Of course, to do this, students will need strategies and skills, scaffolding and instruction that both models and allows them to experience for themselves how a reader enters a text knowing virtually nothing and emerges pages later with a deeper sense of what it means to be human. And this is where all those other terms and assessments come in. Knowing a students’ reading level, for instance, gives us some sense of what kind of text they have the best chance of transacting with; while instruction that provides the kind of concrete text-based strategies needed for navigating complexity bands allows students to access books that reflect the increasingly complexity of their own lives and world.

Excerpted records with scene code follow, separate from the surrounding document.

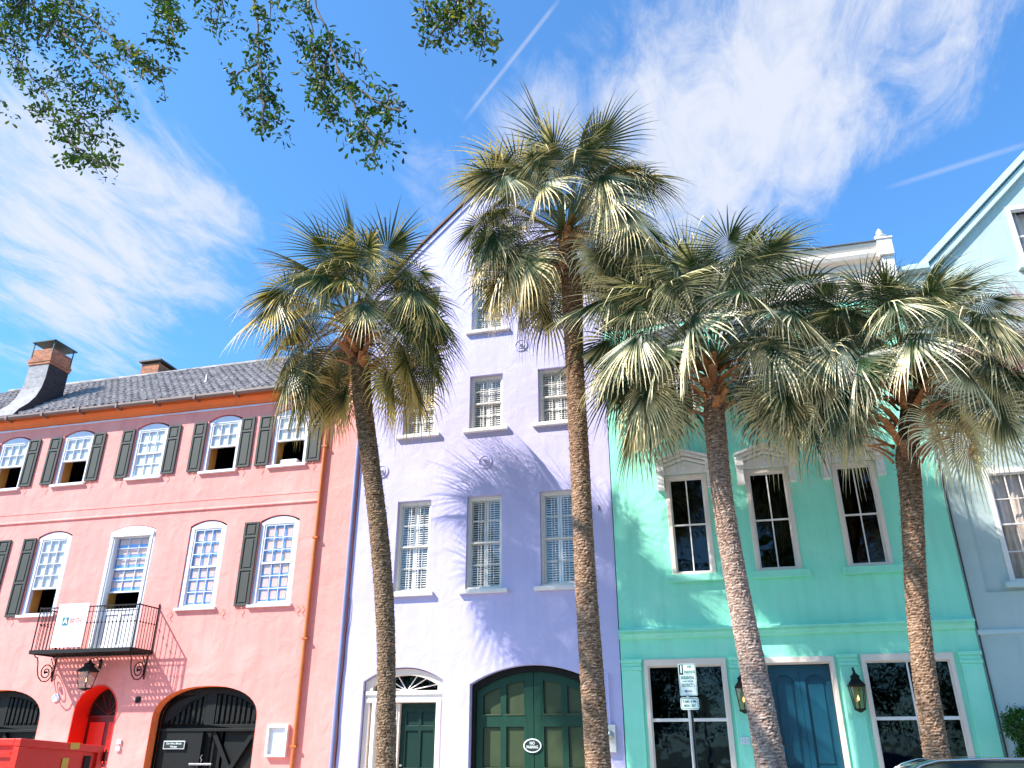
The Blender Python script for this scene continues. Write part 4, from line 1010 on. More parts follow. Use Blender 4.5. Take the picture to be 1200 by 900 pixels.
# ================================================================== PALMS
G_=V((0,0,-1))
def lerp(a,b,t): return a+(b-a)*t
def mixc(a,b,t): return tuple(a[i]*(1-t)+b[i]*t for i in range(3))
def interp(path,z):
    for (p,q) in zip(path[:-1],path[1:]):
        if p[1]<=z<=q[1]: 
            t=(z-p[1])/(q[1]-p[1]); return lerp(p[0],q[0],t),lerp(p[2],q[2],t)
    return (path[-1][0],path[-1][2]) if z>path[-1][1] else (path[0][0],path[0][2])
def smoothpath(path):
    out=[]
    z0,z1=path[0][1],path[-1][1]; n=40
    for k in range(n+1):
        z=z0+(z1-z0)*k/n; w=(z1-z0)*.07; s=[interp(path,min(z1,max(z0,z+d*w))) for d in (-1,-.5,0,.5,1)]
        out.append((sum(a for a,_ in s)/5,z,sum(r for _,r in s)/5))
    return out
def palm(label,path,Y,crown,R0,seed,green,straw,nf,bark,neck_boots,dead=0,upr=1.0,skirt=-55,fringe=1400,clear=.35):
    """path: (x,z,radius) up the stem; crown: (x,z) heart of the crown"""
    kk_=15.9/16.5; path=[(x*kk_,1.6+(z-1.6)*kk_ if z>.01 else 0,r*kk_) for x,z,r in path]; crown=(crown[0]*kk_,1.6+(crown[1]-1.6)*kk_); R0*=kk_; neck_boots=(neck_boots[0],1.6+(neck_boots[1]-1.6)*kk_,neck_boots[2])
    rg=random.Random(seed); path=smoothpath(path)
    t=thing('palm_tree',label,'palm tree',(path[0][0],Y,0),'palms in a row before the houses')
    # ---- trunk
    b=MB(); cols=[]; n=44; z0,z1=path[0][1],crown[1]-.25; dz=.024; nz=int((z1-z0)/dz)
    nv=noise.noise
    for k in range(nz+1):
        z=z0+(z1-z0)*k/nz
        if z<=path[-1][1]: x,r=interp(path,z)
        else:
            u=(z-path[-1][1])/max(.01,z1-path[-1][1]); x=lerp(path[-1][0],crown[0],u); r=path[-1][2]*(1-.15*u)
        yy=Y+.03*math.sin(z*.9+seed)
        for j in range(n):
            a=2*math.pi*j/n; ca,sa=math.cos(a),math.sin(a)
            wob=nv(V((ca*1.5+seed,sa*1.5,z*2.0)))*.5
            ring=(z/.056+wob*.5+nv(V((ca*3.2,sa*3.2,z*4+seed)))*.55)%1.0
            h=nv(V((ca*13+seed*3,sa*13,z*19)))
            saw=(1-ring)**1.5
            rr=r*(1+.03*nv(V((ca*1.2,sa*1.2,z*.8+seed))))+.013*saw+.016*h-.006
            b.v.append((x+rr*ca,yy+rr*sa,z))
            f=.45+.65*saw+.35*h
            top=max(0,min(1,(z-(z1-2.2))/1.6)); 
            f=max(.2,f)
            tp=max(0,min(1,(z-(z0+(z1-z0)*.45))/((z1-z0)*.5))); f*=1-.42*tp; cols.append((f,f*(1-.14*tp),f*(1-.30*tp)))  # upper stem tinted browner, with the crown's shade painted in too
    for k in range(nz):
        for j in range(n):
            a=k*n+j; c=k*n+(j+1)%n; b.f.append((a,c,c+n,a+n))
    for q in range(fringe):     # loose fibres standing off the rings
        z=rg.uniform(z0,z1-.3); a=rg.uniform(0,2*math.pi); x,r=interp(path,z); ca,sa=math.cos(a),math.sin(a)
        r+=.01; l=rg.uniform(.02,.065); w=rg.uniform(.006,.016); up=rg.uniform(-.3,.6)
        p=V((x+ca*r,Y+sa*r,z)); tg=V((-sa,ca,0)); o=V((ca,sa,up)).normalized()
        i=len(b.v); b.v+=[tuple(p-tg*w),tuple(p+tg*w),tuple(p+o*l)]; b.f.append((i,i+1,i+2)); cc=rg.uniform(.7,1.4); cols+=[(cc,cc,cc)]*3
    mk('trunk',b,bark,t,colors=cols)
    # ---- leaf bases (cut boots) around the neck
    b=MB(); cols=[]; cx,cz=crown
    for q in range(neck_boots[0]):
        zz=rg.uniform(neck_boots[1],cz+.15); a=q*2.399+rg.uniform(-.2,.2)
        x,r=interp(path,min(zz,path[-1][1])); 
        if zz>path[-1][1]: u=min(1,(zz-path[-1][1])/max(.01,cz-path[-1][1])); x=lerp(x,cx,u)
        r*=neck_boots[2]*.9
        ca,sa=math.cos(a),math.sin(a); out=V((ca,sa,0)); tg=V((-sa,ca,0))
        el=R(rg.uniform(35,72)); l=rg.uniform(.28,.55)*neck_boots[2]; w=rg.uniform(.05,.085)
        p0=V((x,Y,zz))+out*(r-.05)
        c0=mixc((.55,.20,.06),(.20,.08,.04),rg.random()**1.4); 
        prev=None; i0=len(b.v); m=5
        for s in range(m):
            u=s/(m-1); d=(out*math.cos(el-u*.7)+V((0,0,1))*math.sin(el-u*.7)); p0=p0+d*(l/(m-1)) if s else p0
            ww=w*(1-.35*u); th=.03*(1-.5*u); nn=d.cross(tg).normalized()
            b.v+=[tuple(p0+tg*ww),tuple(p0+nn*th),tuple(p0-tg*ww),tuple(p0-nn*th)]
            c=mixc(c0,(.42,.24,.12),.5*u); cols+=[c]*4
        for s in range(m-1):
            for j in range(4): e=i0+s*4+j; f=i0+s*4+(j+1)%4; b.f.append((e,f,f+4,e+4))
        b.f.append((i0+(m-1)*4,i0+(m-1)*4+1,i0+(m-1)*4+2,i0+(m-1)*4+3))
    mk('leaf_bases',b,M['leafbase'],t,colors=cols)
    # ---- crown of fans
    b=MB(); cols=[]
    def frond(az,el,Lp,Lb,sag,gr,st,age,twist):
        out=V((math.cos(az),math.sin(az),0)); d=(out*math.cos(el)+V((0,0,1))*math.sin(el)).normalized()
        p=V((cx,Y,cz))+out*.10+V((0,0,.10*math.sin(el)))
        pts=[p]; dirs=[d]
        for k in range(7):
            d=(d+G_*sag*.07*(1+.5*k)*max(.15,math.cos(el))).normalized(); p=p+d*(Lp/7); pts.append(p); dirs.append(d)
        side=dirs[-1].cross(V((0,0,1))); 
        if side.length<.1: side=V((-math.sin(az),math.cos(az),0))
        side.normalize()
        pet=mixc(gr,(.20,.22,.07),.6); pet=mixc(pet,(.32,.17,.06),age*.7)
        i0=len(b.v)
        for k,(q,dd) in enumerate(zip(pts,dirs)):
            w=.028*(1-.5*k/7); nn=side.cross(dd).normalized()
            b.v+=[tuple(q+side*w),tuple(q+nn*w*.7),tuple(q-side*w),tuple(q-nn*w*.5)]; cols.extend([pet]*4)
        for k in range(7):
            for j in range(4): e=i0+k*4+j; f=i0+k*4+(j+1)%4; b.f.append((e,f,f+4,e+4))
        # blade frame with a down-curving costa
        dc=dirs[-1]; sd=(side*math.cos(twist)+side.cross(dc)*math.sin(twist)).normalized()
        costa=[pts[-1]]; cd=[dc]
        for k in range(6):
            dc=(dc+G_*.10*(1+sag)).normalized(); costa.append(costa[-1]+dc*(Lb*.42/6)); cd.append(dc)
        ns=50; amax=R(140)
        web=rg.uniform(.27,.40)
        for s in range(ns):
            u=(s/(ns-1))*2-1; th=amax*u
            kk=min(6,max(0,(1-abs(u))**.8*6)); k0=int(kk); k1=min(6,k0+1); fr_=kk-k0
            org=costa[k0].lerp(costa[k1],fr_); dcc=cd[k0].lerp(cd[k1],fr_).normalized()
            nrm=sd.cross(dcc).normalized()
            if nrm.z<0: nrm=-nrm
            # blade folds downward on both sides of the costa
            fold=-.55*abs(math.sin(th))
            dr=(dcc*math.cos(th)+sd*math.sin(th)+nrm*fold).normalized()
            ll=Lb*(.62+.38*math.cos(th*.62))*rg.uniform(.82,1.08)
            steps=8; pr=org.copy(); q=dr.copy()
            tang=(dcc*-math.sin(th)+sd*math.cos(th)).normalized(); nn=q.cross(tang).normalized()
            if nn.z<0: nn=-nn
            # random straw segments: aged leaf plus sun highlights painted into the colour, rest green
            ts=rg.random()<st; tipc=mixc(straw,(.38,.20,.07),rg.random()*.5*age+.1*rg.random())
            basec=mixc(gr,straw,(.88 if ts else .05)+rg.uniform(-.05,.12)); 
            i0=len(b.v); dtheta=2*amax/ns
            drp=rg.uniform(.7,1.25)*(1+sag*.6)*(.5+.9*age+.25)
            brk=rg.random()<.14+.25*age; 
            for k in range(steps+1):
                v=k/steps
                w=ll*dtheta*.5*1.05*min(v,web)*(1.0 if v<=web else max(0.04,1-((v-web)/(1-web))**.8*.97))+.004*(1-v)
                if v>web: w*=.92
                gut=.35*w
                b.v+=[tuple(pr+tang*w+nn*gut*.5),tuple(pr-nn*gut),tuple(pr-tang*w+nn*gut*.5)]
                tt=max(0,(v-.55)/.45); c=mixc(mixc(gr,basec,max(0,min(1,(v-.16)/.24))),tipc,.75*tt**1.5*(.35+.65*age if not ts else 1))
                cols.extend([c]*3)
                if v>.30:
                    q=(q+G_*(.15*drp*(v-.22)*1.6)).normalized()
                    if brk and .5<v<.66: q=(q+G_*1.1).normalized()
                    tang=(tang-q*tang.dot(q)).normalized(); nn=q.cross(tang).normalized()
                    if nn.z<0: nn=-nn
                pr=pr+q*(ll/steps)
            for k in range(steps):
                a=i0+k*3; b.f+=[(a,a+1,a+4,a+3),(a+1,a+2,a+5,a+4)]
    ga=2.39996
    for i in range(nf):
        u=(i+.5)/nf                      # 0 young/top .. 1 old/bottom
        sinel=lerp(math.sin(R(86)),math.sin(R(skirt)),u**1.22)
        el=math.asin(max(-1,min(1,sinel)))+R(rg.uniform(-7,7)); az=i*ga+rg.uniform(-.25,.25)+seed
        if el<R(12) and math.sin(az)<-.25 and rg.random()<.8: continue
        if el<R(28) and abs(math.cos(az))<.5 and rg.random()<.93: continue
        if el<R(16) and abs(math.cos(az))<(.86 if clear>.5 else .75) and rg.random()<clear: continue
        age=max(0,min(1,(u-.35)/.6)); 
        Lp=R0*(.36+.13*math.sin(u*3.1))*rg.uniform(.8,1.12)*(upr if el>.6 else 1); Lb=R0*.43*rg.uniform(.85,1.12)*(.85 if u<.08 else 1)
        g=mixc(green,(green[0]*1.5,green[1]*1.25,green[2]),rg.random()*.8)
        st=min(.97,rg.choice([.2,.5,.8,1.0])*(.55+.8*age) )
        if u<.12: st*=.4
        frond(az,el,Lp,Lb,.35+.65*u+rg.uniform(-.1,.2),g,st,age,rg.uniform(-.9,.9))
    mk('crown',b,M['palmleaf'],t,colors=cols)
    if dead:
        b=MB(); cols=[]
        straw2=(.62,.42,.19)
        keep=straw; 
        for q in range(dead):
            s_=straw; az=R(-20+70*q)-R(60)
            frond(az,R(-35),R0*.42,R0*.42,1.8,(.5,.32,.13),1.0,1.0,rg.uniform(-1,1))
        mk('dead_frond',b,M['palmleaf'],t,colors=cols)
    return t
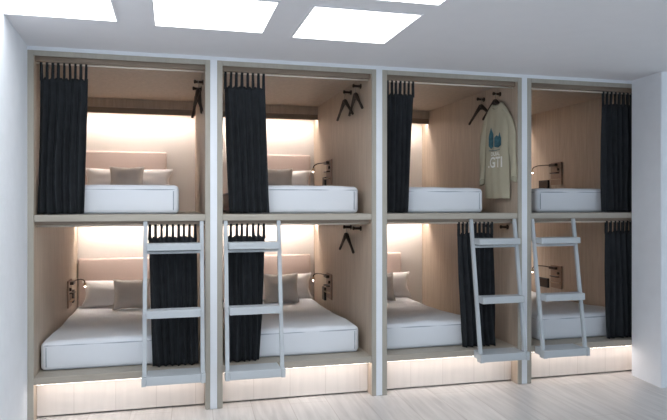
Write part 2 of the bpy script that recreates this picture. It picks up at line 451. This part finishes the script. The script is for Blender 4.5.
# ------------------------------------------------------------------ ladders
def make_ladder():
    t = thing('bunk_ladder', '', 'ladder', (0, 0, 0), group='pale metal ladders hung from the upper platforms')
    hw = .203; rw = .027
    def yc(z): return .012 - .165 * (SH_B - z) / (SH_B - .24)
    for sx in (-1, 1):
        bm = NB()
        x0, x1 = (sx * hw, sx * (hw - rw)) if sx < 0 else (hw - rw, hw)
        v = []
        for z in (SH_B - .001, .242):
            y = yc(z)
            for x, yy in ((x0, y - .013), (x1, y - .013), (x1, y + .013), (x0, y + .013)):
                v.append(bm.verts.new((x, yy, z)))
        for q in ((0, 1, 2, 3), (7, 6, 5, 4), (0, 4, 5, 1), (1, 5, 6, 2), (2, 6, 7, 3), (3, 7, 4, 0)): bm.faces.new([v[i] for i in q])
        bmesh.ops.bevel(bm, geom=list(bm.edges), offset=.003, segments=2, affect='EDGES')
        obj('rail', bm, M['ladder'], t)
    for z0, z1, f, bk in ((1.124, 1.172, .092, .016), (.678, .731, .082, .016)):
        y = yc((z0 + z1) / 2)
        obj('tread', box(NB(), -hw + rw, hw - rw, y - f, y + bk, z0, z1, .004), M['ladder'], t)
    y = yc(1.11)
    obj('tread_brace', box(NB(), -hw + rw, hw - rw, y - .012, y + .012, 1.098, 1.116, .003), M['ladder'], t)
    obj('tread', box(NB(), -hw + rw, hw - rw, -.185, -.006, .240, .299, .004), M['ladder'], t)
    # small feet plates that cap the rails beside the lowest tread
    for sx in (-1, 1):
        x0, x1 = sorted((sx * (hw + .004), sx * (hw - rw)))
        obj('rail_foot', box(NB(), x0, x1, -.188, -.120, .236, .299, .004), M['ladder'], t)
    return t
lad = make_ladder(); lad.location = (.0125, 0, 0)
lad['label'] = 'pale metal ladder nearest the left wall, in front of a charcoal curtain'
for x, s in ((.5575, 'second pale metal ladder from the left, beside the wide open lower bunk'),
             (2.463, 'pale metal ladder directly below the hanging shirt'),
             (3.003, 'pale metal ladder of the pod beside the right wall')):
    dup(lad, s, (x, 0, 0))

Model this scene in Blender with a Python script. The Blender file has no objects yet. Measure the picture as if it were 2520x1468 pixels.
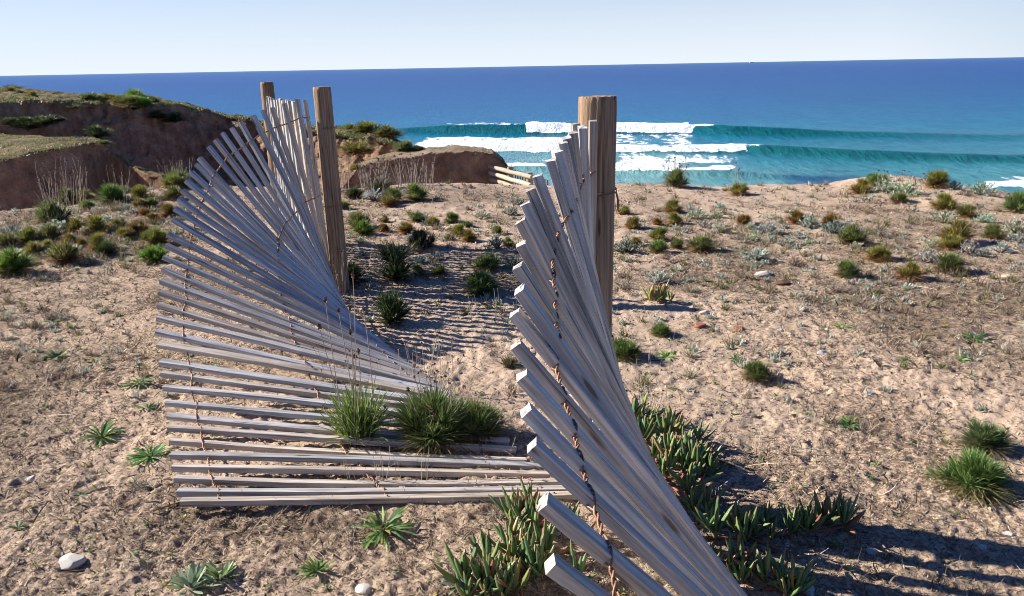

To help teachers facilitate this work, Dorothy Barnhouse and I also map out a process of reading in What Readers Really Do that helps students draft and revise their sense of what a text means as they make their way through it, with strategies and skills directly tied to meaning. We also adapt the work of the literary theorist Robert Scholes and break down the process into three distinct but related modes of thinking: comprehension, understanding and evaluation, which we define like this:

  • Comprehension is the literal and inferential sense a reader makes of a text line-by-line and page-by-page.
  • Understanding, by comparison, happens when a reader takes what she’s comprehended on each page to draft and revise her sense of a text’s bigger ideas or themes.
  • Evaluation occurs when, having constructed an understanding of a text, a reader considers whether it has any personal or social value for him.

In the next few weeks I’ll put those words into action by using them with a short text, and I’ll share some ideas for meaningful assessments. But for now what seems important to remember is that reading levels and strategies and skills are the means to an end, not the end itself. And assessments need to be aligned to what we truly value, not just what’s easy to measure, with students asked to apply strategies and skills to some meaningful, enduring end. Only then, I think, can both we and our students begin to see the forest through the trees. And only then are we truly able to benefit from the insight reading can give us.